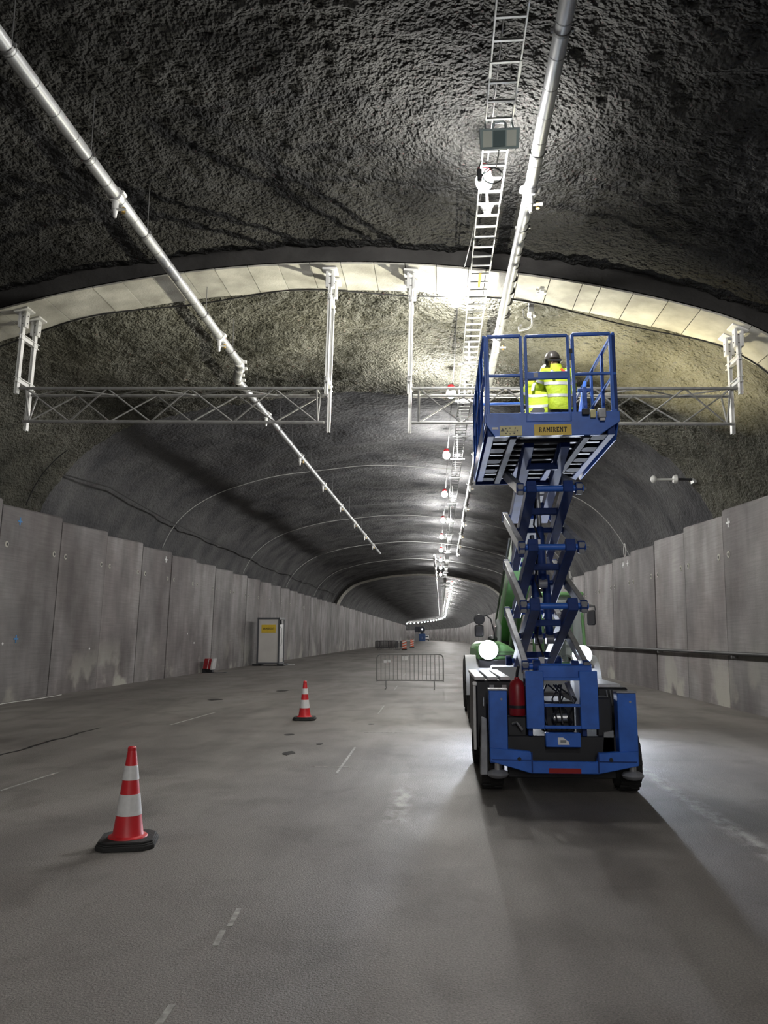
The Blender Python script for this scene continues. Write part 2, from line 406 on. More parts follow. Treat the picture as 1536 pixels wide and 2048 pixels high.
# floor
def make_floor():
    b = MB(); ys = [-36, 0, 30, 90, 190] + [190 + 10 * k for k in range(1, 29)]
    vs = []; fs = []
    for y in ys:
        vs += [(-13.2 + bend(y), y, 0), (9.2 + bend(y), y, 0)]
    for i in range(len(ys) - 1): fs.append((2 * i, 2 * i + 1, 2 * i + 3, 2 * i + 2))
    b.add(vs, fs); o = b.build('floor', 'road_surface', smooth=False)
    tag(o, 'grey brown worn road surface with dark tyre tracks', 'floor', kind='structure')
    def plate(name, pts, w, m, h=0.004):
        q = MB()
        for a, c in zip(pts[:-1], pts[1:]):
            q.bar((a[0], a[1], h / 2), (c[0], c[1], h / 2), w, h)
        return q.build(name, m, o, smooth=False)
    for (x, y0, y1) in [(-1.215, 2.9, 3.72), (-1.235, 4.40, 4.62), (-1.235, 4.68, 4.97), (-1.29, 9.68, 11.95), (-1.37, 17.0, 19.0), (-1.47, 24.4, 26.6), (-1.6, 33, 36), (-1.7, 45, 48)]:
        plate('lane_dash', [(x, y0), (x - 0.02, y1)], 0.032, 'line_paint')
    plate('survey_line', [(-4.78, 8.38), (-4.72, 9.53)], 0.03, 'line_paint')
    plate('survey_line', [(-5.12, 14.66), (-4.98, 17.1)], 0.04, 'line_paint')
    plate('survey_line', [(-1.35, 13.79), (-0.70, 13.83)], 0.05, 'line_paint')
    plate('survey_line', [(-1.7, 10.2), (-1.2, 10.2)], 0.03, 'line_paint')
    plate('survey_line', [(-0.6, 36.0), (0.6, 36.0)], 0.10, 'line_paint')
    plate('survey_line', [(-0.9, 25.6), (0.5, 25.6)], 0.07, 'line_paint')
    plate('survey_line', [(0.2, 52.0), (1.6, 52.0)], 0.14, 'line_paint')
    rr = random.Random(4); pts = []
    for k in range(25):
        t = k / 24; pts.append((-6.17 - 0.1 * t + rr.uniform(-.035, .035), 10.3 + 3.8 * t))
    q = MB()
    for k, (a, c) in enumerate(zip(pts[:-1], pts[1:])):
        w = 0.028 + 0.03 * math.sin(math.pi * k / 24) + rr.uniform(-.008, .008)
        q.bar((a[0], a[1] - .03, 0.003), (c[0], c[1] + .03, 0.003), w, 0.006)
    q.build('tar_seam', 'tar', o, smooth=False, label='black tar seam')
    # shallow broken patches in the surface
    for (x, y, r, n) in [(-2.2, 11.3, .16, 9), (-1.9, 12.3, .1, 6), (-2.6, 13.4, .12, 7), (-6.0, 20.5, .3, 9), (-1.35, 15.1, .1, 6), (-4.9, 24, .3, 8)]:
        pp = [(x + r * (.6 + .5 * rr.random()) * 0.7 * math.cos(6.283 * k / n), y + r * (.6 + .5 * rr.random()) * 1.2 * math.sin(6.283 * k / n)) for k in range(n)]
        MB().prism(pp, 'z', 0.0005, 0.005).build('surface_patch', 'tar' if y > 8 else 'road_surface', o, smooth=False)
    return o
FLOOR = make_floor()

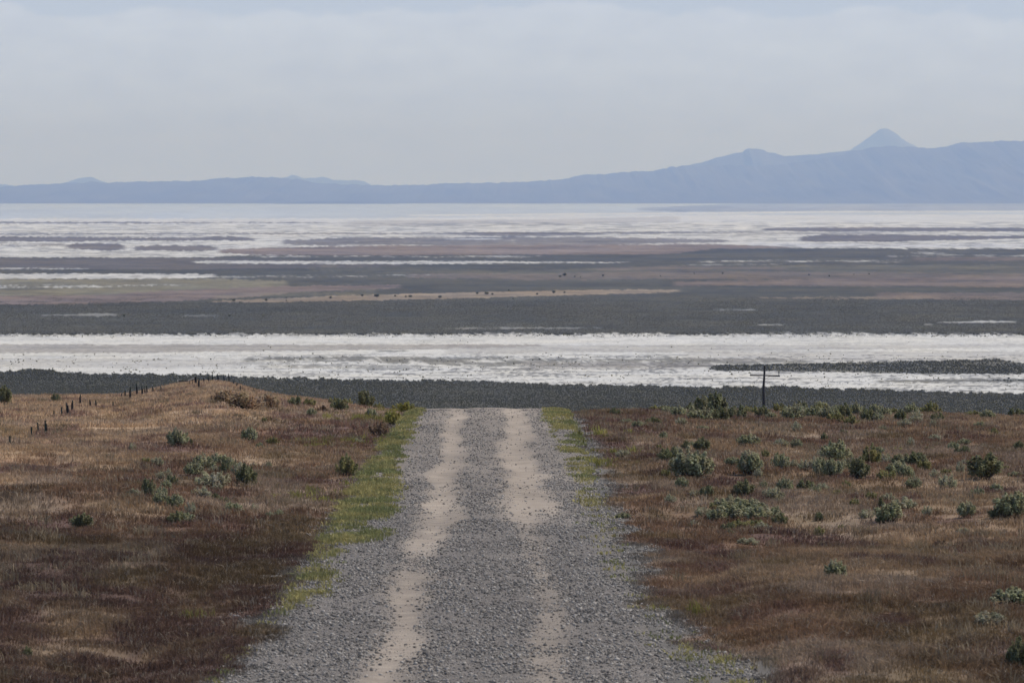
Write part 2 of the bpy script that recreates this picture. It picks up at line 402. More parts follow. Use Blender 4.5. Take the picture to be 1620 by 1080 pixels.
# ------------------------------------------------------------------ foreground cover palette
RUSTG = np.array((.196, .128, .086)); TANG = np.array((.315, .235, .158)); PURP = np.array((.125, .074, .066))
OLIV = np.array((.158, .118, .068)); GREYT = np.array((.315, .255, .20)); DKBR = np.array((.122, .083, .052))
def edge_t(x, y):
    """distance from the road's middle, with the raggedness of the gravel's edge"""
    flare = np.where(x > ROADX, np.interp(y, [70, 76, 82, 90], [-1.25, -.85, -.3, 0]), np.interp(y, [70, 82, 105, 225], [.55, .5, .38, .34]))
    return np.abs(x - ROADX) + flare + (fbm(x / .5, y / 2.0, 57, 4) - .5) * 1.3 + (fbm(x * 0 + np.sign(x - ROADX) * 3, y / 4.5, 58, 2) - .5) * .75 * smooth(150, 110, y)
def near_cover(x, y):
    px = CX + F * x / np.maximum(y, 60); py = HY + F * (5.5 + (410.0 - HY) / F * y) / np.maximum(y, 60)
    left = px < 740
    n1 = fbm(x / 2.6, y / 7.0, 41, 4); n2 = fbm(x / 2.2 + 9, y / 6.0, 42, 4); n3 = fbm(x / 1.1, y / 3.0, 43, 3); n4 = fbm(x / 1.6 + 4, y / 4.5, 44, 4)
    # left bank: tan-grey on the far slope, purple-brown close to the camera; right: red-brown, more tan to the far right
    far_l = smooth(135, 190, y - (px - 200) * .10)
    tan_w = np.where(left, .16 + .74 * far_l * smooth(620, 380, px), .22 + .16 * smooth(1000, 1500, px))
    pur_w = np.where(left, (.66 * smooth(128, 100, y) + .1) + .34 * smooth(380, 480, px) * smooth(150, 170, y) * smooth(215, 200, y), .26 * smooth(1500, 1000, px) + .22 * smooth(100, 84, y))
    pur_w = np.where((~left) & (px < 1080) & (y > 130), .5, pur_w)
    oli_w = .08 + .17 * np.exp(-((np.abs(x - ROADX) - 3.6) / 1.2) ** 2) * smooth(170, 110, y)
    c = np.empty(np.shape(x) + (3,)); c[...] = RUSTG
    def mixin(col, w, n, lo=.30, hi=.66):
        nonlocal c
        t = lo + (hi - lo) * (1 - w)                 # noise threshold falls as the weight grows
        m = smooth(t - .09, t + .09, n) * .8
        c = c + (col - c) * m[..., None]
    mixin(DKBR, np.where(left, .35 * smooth(150, 105, y), .42 * smooth(125, 85, y)) , n4)
    mixin(GREYT, np.where(left, .15 + .75 * far_l, .25), n2)
    mixin(TANG, tan_w, n1)
    mixin(PURP, pur_w, fbm(x / 1.3 - 7, y / 3.5, 45, 5))
    mixin(OLIV, oli_w, n4 * .6 + n3 * .4)
    gv = smooth(3.6, 3.2, edge_t(x, y))[..., None]
    c = c * (1 + (n3 - .5) * .5)[..., None]
    c = c * (1 + .12 * left * far_l)[..., None] * np.where(left, 1.0 + .28 * far_l, .95)[..., None] * np.array((1.06, .965, .85)) * (1 - .30 * (left * smooth(128, 100, y))[..., None])
    return c + (np.array((.155, .135, .113)) - c) * gv

def verge_amount(x, y):
    """0..1, how green the road verges are"""
    s = x - ROADX
    li = np.interp(y, [70, 84, 92, 99, 104, 110, 120, 135, 150, 165, 180, 205, 225], [-2.9, -2.8, -2.3, -2.15, -2.5, -1.75, -1.7, -1.85, -2.15, -2.35, -2.35, -2.5, -2.75])
    lo = np.interp(y, [70, 90, 110, 150, 200, 225], [-3.2, -2.85, -2.95, -3.1, -2.95, -2.8])
    ls = np.interp(y, [70, 82, 90, 95, 100, 103, 107, 112, 116, 121, 124, 128, 145, 150, 156, 170, 182, 200, 215], [.25, .3, .65, .85, .5, .2, .95, .9, .45, 1, .8, 1, .95, .8, .7, .9, .6, .95, .5])
    w = .28 + (fbm(y / 3, x, 61, 2) - .5) * .5
    ml = smooth(lo - .15, lo + .25, s) * smooth(li + w, li - .25, s) * ls
    ri = np.interp(y, [70, 80, 95, 105, 115, 130, 150, 175, 200, 225], [3.3, 3.0, 2.65, 2.6, 2.5, 2.45, 2.45, 2.35, 2.15, 2.35])
    rs = np.interp(y, [70, 78, 84, 92, 98, 104, 110, 117, 124, 130, 150, 165, 172, 185, 205, 215], [.7, .7, .3, .4, .65, .35, .35, .8, .6, .7, .8, .95, .7, .9, .9, .4])
    rs = rs * np.interp(y, [70, 78, 88, 120, 150, 175], [.8, .6, .25, .4, .75, 1.0])
    ro = np.interp(y, [70, 78, 86, 95, 225], [4.6, 3.9, 3.2, 2.95, 2.95])
    mr = smooth(ri - w, ri + .2, s) * smooth(ro + .2, ro - .1, s) * rs
    n = fbm(x / .55, y / 1.6, 62, 3)
    return np.clip(ml * .95 + mr * .7, 0, 1) * smooth(.34, .66, n + .10 * ml)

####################

### Written task
Count up the lines in the listing that hold the word "parts", and give that number only.

### Answer to this problem
2